Yes — buried exterior runs are a specialty of rural service work. Approved polyethylene gas pipe goes in a trench at code depth with tracer wire for future locating, transitions to metallic riser at each end, and gets pressure-tested like any interior line. Shop heaters, generators, grills, and fire features are the usual destinations, and the trench is often the cheapest part of the whole upgrade.
How long does a typical installation take?
Most single-appliance runs — a range, dryer, or fireplace line — are completed in a day, including the pressure test. Longer routes, buried exterior segments, or system upsizing can add a second day, and the inspection is scheduled per the county's calendar. We'll give you the realistic timeline with the quote, including when you'll actually be cooking on the new flame.
Will adding a big appliance affect my existing gas equipment?
Only if nobody does the math — which is precisely the failure we prevent.
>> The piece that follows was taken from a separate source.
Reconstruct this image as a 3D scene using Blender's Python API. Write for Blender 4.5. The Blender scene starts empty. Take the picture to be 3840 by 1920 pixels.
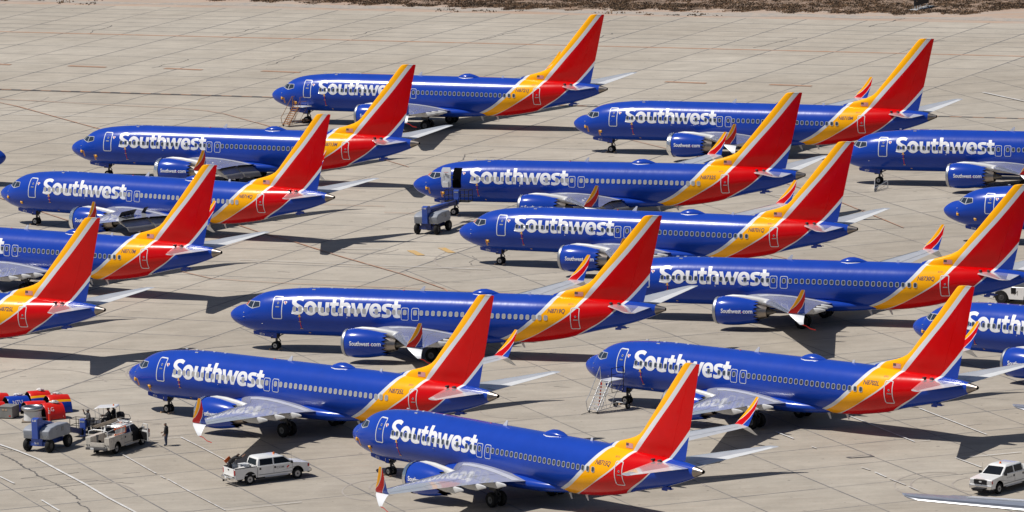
import bpy, bmesh, random
from math import *
from mathutils import Vector, Matrix
from mathutils.geometry import tessellate_polygon
random.seed(7)
PI = pi
sc = bpy.context.scene
C = bpy.data.collections.new('scene'); sc.collection.children.link(C)

# ---------------------------------------------------------------- camera
cd = bpy.data.cameras.new('camera'); cam = bpy.data.objects.new('camera', cd); C.objects.link(cam)
cd.sensor_width = 36; cd.lens = 36*24777.0/3840; cd.clip_start = 5; cd.clip_end = 6000
cam.matrix_world = Matrix.Translation((0, 0, 90.1714)) @ Matrix.Rotation(PI/2-0.1513576, 4, 'X') @ Matrix.Rotation(-0.0338801, 4, 'Z')
sc.camera = cam
# ---------------------------------------------------------------- sky and sun
SUN_DIR = Vector((-0.62, -0.02, 1)).normalized()
w = bpy.data.worlds.new('World'); sc.world = w; w.use_nodes = True
nt = w.node_tree; bg = nt.nodes['Background']
sky = nt.nodes.new('ShaderNodeTexSky'); sky.sky_type = 'NISHITA'; sky.sun_disc = False
sky.sun_elevation = asin(SUN_DIR.z); sky.sun_rotation = atan2(SUN_DIR.x, SUN_DIR.y)
sky.dust_density = 1.6; sky.altitude = 800
nt.links.new(sky.outputs[0], bg.inputs[0]); bg.inputs[1].default_value = 0.056
sd = bpy.data.lights.new('sun', 'SUN'); sd.energy = 4.6; sd.angle = radians(0.53); sd.color = (1, .955, .89)
sun = bpy.data.objects.new('sun', sd); C.objects.link(sun)
sun.rotation_euler = SUN_DIR.to_track_quat('Z', 'Y').to_euler(); sun.location = (-300, 500, 400)
sc.view_settings.view_transform = 'Standard'; sc.view_settings.look = 'None'
sc.view_settings.exposure = 0; sc.view_settings.gamma = 1
sc.render.resolution_x = 1024; sc.render.resolution_y = 512

# ---------------------------------------------------------------- materials
def newmat(name):
    m = bpy.data.materials.new(name); m.use_nodes = True
    return m, m.node_tree, m.node_tree.nodes['Principled BSDF']
def paint(name, col, rough=.5, metal=0., coat=0., var=.06, vscale=1.5, bump=0., bscale=4, spec=.5):
    m, nt, b = newmat(name)
    tc = nt.nodes.new('ShaderNodeTexCoord'); nz = nt.nodes.new('ShaderNodeTexNoise')
    nz.inputs['Scale'].default_value = vscale; nz.inputs['Detail'].default_value = 4
    nt.links.new(tc.outputs['Object'], nz.inputs['Vector'])
    mr = nt.nodes.new('ShaderNodeMapRange'); mr.inputs[1].default_value = .3; mr.inputs[2].default_value = .7
    mr.inputs[3].default_value = 1-var; mr.inputs[4].default_value = 1+var
    nt.links.new(nz.outputs[0], mr.inputs[0])
    vm = nt.nodes.new('ShaderNodeVectorMath'); vm.operation = 'SCALE'; vm.inputs[0].default_value = col[:3]
    nt.links.new(mr.outputs[0], vm.inputs['Scale']); nt.links.new(vm.outputs[0], b.inputs['Base Color'])
    b.inputs['Roughness'].default_value = rough; b.inputs['Metallic'].default_value = metal
    b.inputs['Coat Weight'].default_value = coat; b.inputs['Coat Roughness'].default_value = .05
    b.inputs['Specular IOR Level'].default_value = spec
    if bump:
        n2 = nt.nodes.new('ShaderNodeTexNoise'); n2.inputs['Scale'].default_value = bscale; n2.inputs['Detail'].default_value = 3
        nt.links.new(tc.outputs['Object'], n2.inputs['Vector'])
        bp = nt.nodes.new('ShaderNodeBump'); bp.inputs['Strength'].default_value = bump; bp.inputs['Distance'].default_value = .05
        nt.links.new(n2.outputs[0], bp.inputs['Height']); nt.links.new(bp.outputs[0], b.inputs['Normal'])
    return m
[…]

Every system has finite delivery capacity, and a large new load on an unevaluated system can starve existing appliances at peak demand, showing up as a furnace struggling on the coldest night. Our load calculation accounts for everything burning at once; if the trunk line or meter needs upsizing to carry the new total, that's in the quote, not discovered next January.
What's the difference between hard pipe and the flexible yellow stuff?
Black iron is the traditional rigid steel — durable, time-proven, ideal exposed and at mechanical connections. The flexible yellow-jacketed tubing is CSST, corrugated stainless steel that routes through framing efficiently but carries specific code requirements, notably electrical bonding. Both are legitimate materials in their right contexts, and most quality installations use each where it serves best. What matters is the fitter knowing the requirements that ride along with each — which is licensed-trade knowledge, not preference.